Another trader said, "Apart from spread trades and AAs (Against Actuals - a form of hedging), there is not a lot of volume of outright buying." Cash sugar business has slowed down except for small lot routine deals and the quiet pace of trade should last for a few more weeks, brokers said on Monday.
Muslim buyers from the Middle East and North Africa are out for the holy fasting month of Ramazan, the Russians are harvesting their beet crop, the Chinese have started crushing their cane crop, and India is offering white sugar in the market, they said.
The world's top sugar buyer, Russia, will keep its raw cane sugar import tariff at $140 per tonne in November, unchanged from October, the Economy Ministry said on Monday.
COFFEE BUOYED:
Light speculative buying buoyed Liffe coffee futures on Monday but volume was thin, dealers said.
Liffe's most-active November position was $14 higher at $884 a tonne after volume of 502 lots from a total of 1,152.
The contract traded an $871-886 range, within the $846-904 price band seen since September 21.
"It's just testing the upper end of the recent range, we just seem to rattle from one end to another," a dealer said.
Buying interest was probably from small speculators betting on New York extending Friday's gains, he said.
The New York arabica market finished at a one-month high on Friday after a late burst of speculative buying.
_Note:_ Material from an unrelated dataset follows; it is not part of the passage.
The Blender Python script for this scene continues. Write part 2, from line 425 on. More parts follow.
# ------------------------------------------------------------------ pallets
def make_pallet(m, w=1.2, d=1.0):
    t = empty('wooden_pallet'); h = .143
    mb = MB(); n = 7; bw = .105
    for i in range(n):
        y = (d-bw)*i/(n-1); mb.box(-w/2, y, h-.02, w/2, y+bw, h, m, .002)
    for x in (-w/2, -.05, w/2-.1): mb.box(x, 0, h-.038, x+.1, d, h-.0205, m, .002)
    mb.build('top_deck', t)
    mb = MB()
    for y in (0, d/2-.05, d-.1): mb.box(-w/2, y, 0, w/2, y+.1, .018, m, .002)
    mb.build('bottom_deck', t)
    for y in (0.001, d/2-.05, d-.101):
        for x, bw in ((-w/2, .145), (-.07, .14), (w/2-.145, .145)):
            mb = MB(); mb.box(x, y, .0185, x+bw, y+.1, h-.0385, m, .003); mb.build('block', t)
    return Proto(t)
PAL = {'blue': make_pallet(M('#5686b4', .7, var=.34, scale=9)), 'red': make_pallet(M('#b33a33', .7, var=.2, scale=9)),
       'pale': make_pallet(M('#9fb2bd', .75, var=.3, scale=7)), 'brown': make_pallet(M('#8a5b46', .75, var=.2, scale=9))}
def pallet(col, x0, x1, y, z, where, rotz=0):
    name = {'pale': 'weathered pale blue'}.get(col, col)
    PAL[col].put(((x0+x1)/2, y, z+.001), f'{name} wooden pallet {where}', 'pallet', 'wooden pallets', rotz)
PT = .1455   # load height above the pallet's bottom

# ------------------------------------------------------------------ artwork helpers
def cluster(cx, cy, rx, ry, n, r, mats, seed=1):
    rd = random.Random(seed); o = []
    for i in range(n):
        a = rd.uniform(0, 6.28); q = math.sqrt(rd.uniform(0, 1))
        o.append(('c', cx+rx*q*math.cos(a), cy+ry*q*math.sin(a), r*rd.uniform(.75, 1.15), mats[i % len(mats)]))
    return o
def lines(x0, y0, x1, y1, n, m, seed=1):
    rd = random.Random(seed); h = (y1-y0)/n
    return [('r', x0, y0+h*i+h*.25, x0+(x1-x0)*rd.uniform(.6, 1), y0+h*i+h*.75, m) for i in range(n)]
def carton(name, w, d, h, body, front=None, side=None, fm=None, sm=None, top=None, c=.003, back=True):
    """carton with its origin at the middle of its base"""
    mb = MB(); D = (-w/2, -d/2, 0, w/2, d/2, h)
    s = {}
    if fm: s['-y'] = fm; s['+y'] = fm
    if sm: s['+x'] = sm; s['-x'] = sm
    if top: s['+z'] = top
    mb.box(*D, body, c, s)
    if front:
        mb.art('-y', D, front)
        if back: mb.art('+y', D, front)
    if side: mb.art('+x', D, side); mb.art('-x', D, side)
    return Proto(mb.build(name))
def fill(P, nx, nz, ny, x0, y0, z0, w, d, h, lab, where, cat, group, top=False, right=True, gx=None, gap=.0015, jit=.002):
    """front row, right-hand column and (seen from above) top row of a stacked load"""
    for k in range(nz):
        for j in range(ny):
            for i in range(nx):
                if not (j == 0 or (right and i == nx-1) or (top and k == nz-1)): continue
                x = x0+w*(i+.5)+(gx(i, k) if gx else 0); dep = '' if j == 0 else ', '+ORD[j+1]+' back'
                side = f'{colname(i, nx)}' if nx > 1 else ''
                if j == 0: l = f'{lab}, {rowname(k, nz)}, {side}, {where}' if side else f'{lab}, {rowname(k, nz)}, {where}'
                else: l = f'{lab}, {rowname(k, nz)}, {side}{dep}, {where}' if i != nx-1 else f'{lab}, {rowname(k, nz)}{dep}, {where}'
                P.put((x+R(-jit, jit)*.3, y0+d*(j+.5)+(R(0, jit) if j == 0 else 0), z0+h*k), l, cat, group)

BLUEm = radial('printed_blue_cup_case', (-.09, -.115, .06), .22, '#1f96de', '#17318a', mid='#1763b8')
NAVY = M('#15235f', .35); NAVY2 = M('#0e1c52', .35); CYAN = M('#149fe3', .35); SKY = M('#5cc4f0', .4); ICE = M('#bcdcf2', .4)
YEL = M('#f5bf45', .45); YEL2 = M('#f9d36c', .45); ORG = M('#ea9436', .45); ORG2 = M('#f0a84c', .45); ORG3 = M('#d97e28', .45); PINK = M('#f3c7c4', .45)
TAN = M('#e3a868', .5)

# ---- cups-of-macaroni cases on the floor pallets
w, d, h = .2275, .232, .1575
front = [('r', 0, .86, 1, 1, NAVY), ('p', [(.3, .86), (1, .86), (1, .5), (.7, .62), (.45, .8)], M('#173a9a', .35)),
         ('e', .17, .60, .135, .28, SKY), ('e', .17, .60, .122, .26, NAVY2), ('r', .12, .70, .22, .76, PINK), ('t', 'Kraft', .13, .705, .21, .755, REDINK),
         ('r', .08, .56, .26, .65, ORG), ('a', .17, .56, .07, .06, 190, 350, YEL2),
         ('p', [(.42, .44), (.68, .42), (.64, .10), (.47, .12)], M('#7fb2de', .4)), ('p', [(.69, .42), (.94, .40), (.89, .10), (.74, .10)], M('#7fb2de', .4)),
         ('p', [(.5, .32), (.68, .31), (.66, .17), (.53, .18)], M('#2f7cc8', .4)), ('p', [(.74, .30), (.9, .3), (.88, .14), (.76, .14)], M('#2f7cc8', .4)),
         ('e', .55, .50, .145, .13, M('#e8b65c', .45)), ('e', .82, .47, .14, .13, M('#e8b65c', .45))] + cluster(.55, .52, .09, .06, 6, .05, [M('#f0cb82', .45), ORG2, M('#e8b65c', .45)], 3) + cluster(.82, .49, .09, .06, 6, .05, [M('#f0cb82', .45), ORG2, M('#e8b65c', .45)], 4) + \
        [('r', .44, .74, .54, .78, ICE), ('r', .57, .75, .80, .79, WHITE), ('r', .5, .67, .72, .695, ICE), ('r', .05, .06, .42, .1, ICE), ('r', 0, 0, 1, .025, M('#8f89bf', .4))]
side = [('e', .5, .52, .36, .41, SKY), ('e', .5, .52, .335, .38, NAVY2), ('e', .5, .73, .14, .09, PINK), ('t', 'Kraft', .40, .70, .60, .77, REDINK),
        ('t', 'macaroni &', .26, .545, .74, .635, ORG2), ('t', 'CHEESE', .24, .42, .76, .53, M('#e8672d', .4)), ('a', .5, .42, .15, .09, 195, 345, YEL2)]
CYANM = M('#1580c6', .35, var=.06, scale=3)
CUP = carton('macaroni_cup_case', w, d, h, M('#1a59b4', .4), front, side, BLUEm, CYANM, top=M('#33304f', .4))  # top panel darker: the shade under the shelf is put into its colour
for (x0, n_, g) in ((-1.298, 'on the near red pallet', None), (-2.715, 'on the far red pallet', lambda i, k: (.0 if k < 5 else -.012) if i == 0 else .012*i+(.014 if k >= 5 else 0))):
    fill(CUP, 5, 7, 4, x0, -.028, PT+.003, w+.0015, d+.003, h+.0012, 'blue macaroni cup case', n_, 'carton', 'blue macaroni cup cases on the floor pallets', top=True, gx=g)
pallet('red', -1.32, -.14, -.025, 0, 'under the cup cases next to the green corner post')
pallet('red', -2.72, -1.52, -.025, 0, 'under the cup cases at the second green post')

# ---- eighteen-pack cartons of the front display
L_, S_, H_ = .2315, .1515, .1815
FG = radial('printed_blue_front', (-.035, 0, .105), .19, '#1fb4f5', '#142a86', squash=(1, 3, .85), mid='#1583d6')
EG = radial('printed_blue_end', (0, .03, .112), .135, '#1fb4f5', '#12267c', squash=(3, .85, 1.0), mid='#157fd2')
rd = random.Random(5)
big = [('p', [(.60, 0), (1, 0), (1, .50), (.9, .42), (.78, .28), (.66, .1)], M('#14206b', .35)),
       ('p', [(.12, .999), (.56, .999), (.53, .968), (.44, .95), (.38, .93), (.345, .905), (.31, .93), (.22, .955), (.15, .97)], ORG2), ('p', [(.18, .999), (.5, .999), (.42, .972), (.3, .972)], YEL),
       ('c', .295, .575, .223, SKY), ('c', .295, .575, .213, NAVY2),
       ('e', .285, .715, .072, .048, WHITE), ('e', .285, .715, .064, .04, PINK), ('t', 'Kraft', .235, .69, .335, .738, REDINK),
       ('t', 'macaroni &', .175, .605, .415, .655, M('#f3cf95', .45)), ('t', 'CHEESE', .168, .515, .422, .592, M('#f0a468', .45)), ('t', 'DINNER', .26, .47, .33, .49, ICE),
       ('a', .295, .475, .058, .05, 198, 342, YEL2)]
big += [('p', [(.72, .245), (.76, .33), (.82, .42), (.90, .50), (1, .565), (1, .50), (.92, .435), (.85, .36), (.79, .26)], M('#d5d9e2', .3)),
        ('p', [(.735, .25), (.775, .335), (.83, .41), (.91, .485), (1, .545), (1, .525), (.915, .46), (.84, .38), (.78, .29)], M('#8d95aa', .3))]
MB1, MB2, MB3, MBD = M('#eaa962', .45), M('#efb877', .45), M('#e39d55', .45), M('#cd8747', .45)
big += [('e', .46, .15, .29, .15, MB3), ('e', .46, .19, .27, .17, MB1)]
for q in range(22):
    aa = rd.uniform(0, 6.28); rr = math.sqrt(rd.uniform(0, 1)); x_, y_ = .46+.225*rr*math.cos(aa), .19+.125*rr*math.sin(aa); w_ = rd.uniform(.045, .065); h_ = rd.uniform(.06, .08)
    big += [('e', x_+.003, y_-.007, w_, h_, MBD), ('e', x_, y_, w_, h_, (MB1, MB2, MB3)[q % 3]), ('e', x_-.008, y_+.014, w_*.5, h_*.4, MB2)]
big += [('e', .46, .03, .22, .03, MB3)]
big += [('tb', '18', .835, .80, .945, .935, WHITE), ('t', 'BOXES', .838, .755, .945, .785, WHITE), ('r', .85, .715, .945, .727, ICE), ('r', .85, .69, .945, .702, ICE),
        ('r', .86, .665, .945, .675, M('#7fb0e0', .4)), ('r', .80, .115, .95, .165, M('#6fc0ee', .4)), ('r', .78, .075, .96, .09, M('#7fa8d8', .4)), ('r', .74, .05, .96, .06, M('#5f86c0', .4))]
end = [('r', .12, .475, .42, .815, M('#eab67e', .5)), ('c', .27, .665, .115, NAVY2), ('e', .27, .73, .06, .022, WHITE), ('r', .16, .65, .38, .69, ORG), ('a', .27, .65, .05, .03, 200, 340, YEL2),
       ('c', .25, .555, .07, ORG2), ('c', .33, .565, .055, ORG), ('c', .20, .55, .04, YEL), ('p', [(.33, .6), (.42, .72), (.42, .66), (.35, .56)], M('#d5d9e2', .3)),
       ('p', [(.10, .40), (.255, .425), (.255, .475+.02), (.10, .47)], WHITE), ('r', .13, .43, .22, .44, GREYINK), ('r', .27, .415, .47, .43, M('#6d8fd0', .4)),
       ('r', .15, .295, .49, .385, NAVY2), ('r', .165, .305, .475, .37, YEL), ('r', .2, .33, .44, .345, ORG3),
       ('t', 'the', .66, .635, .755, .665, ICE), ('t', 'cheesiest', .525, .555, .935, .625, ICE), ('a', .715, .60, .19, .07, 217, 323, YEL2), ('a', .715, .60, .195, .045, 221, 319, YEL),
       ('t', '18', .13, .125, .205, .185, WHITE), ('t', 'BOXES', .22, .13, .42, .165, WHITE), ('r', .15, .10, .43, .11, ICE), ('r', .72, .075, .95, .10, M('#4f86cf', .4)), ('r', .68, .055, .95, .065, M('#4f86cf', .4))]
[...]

Leading coffee growers in Mexico said on Sunday Hurricane Stan, which killed some 1,800 people in Mexico and Central America, damaged the coffee crop in Chiapas, Mexico's top growing region, but added it was too early to quantify losses.
COCOA FLAT:
London's cocoa market put in another quiet, steady performance on Monday, closing flat after mainly structural activity, dealers said.
Liffe's front-month December cocoa contract slipped two pounds to 818 pounds a tonne following volume of 1,631 lots in an 815-822 range.
Most of the 4,863 lot total volume traded on March. The second-month position finished down one pound at 838 pounds after moving 1,931 lots between 836 and 842.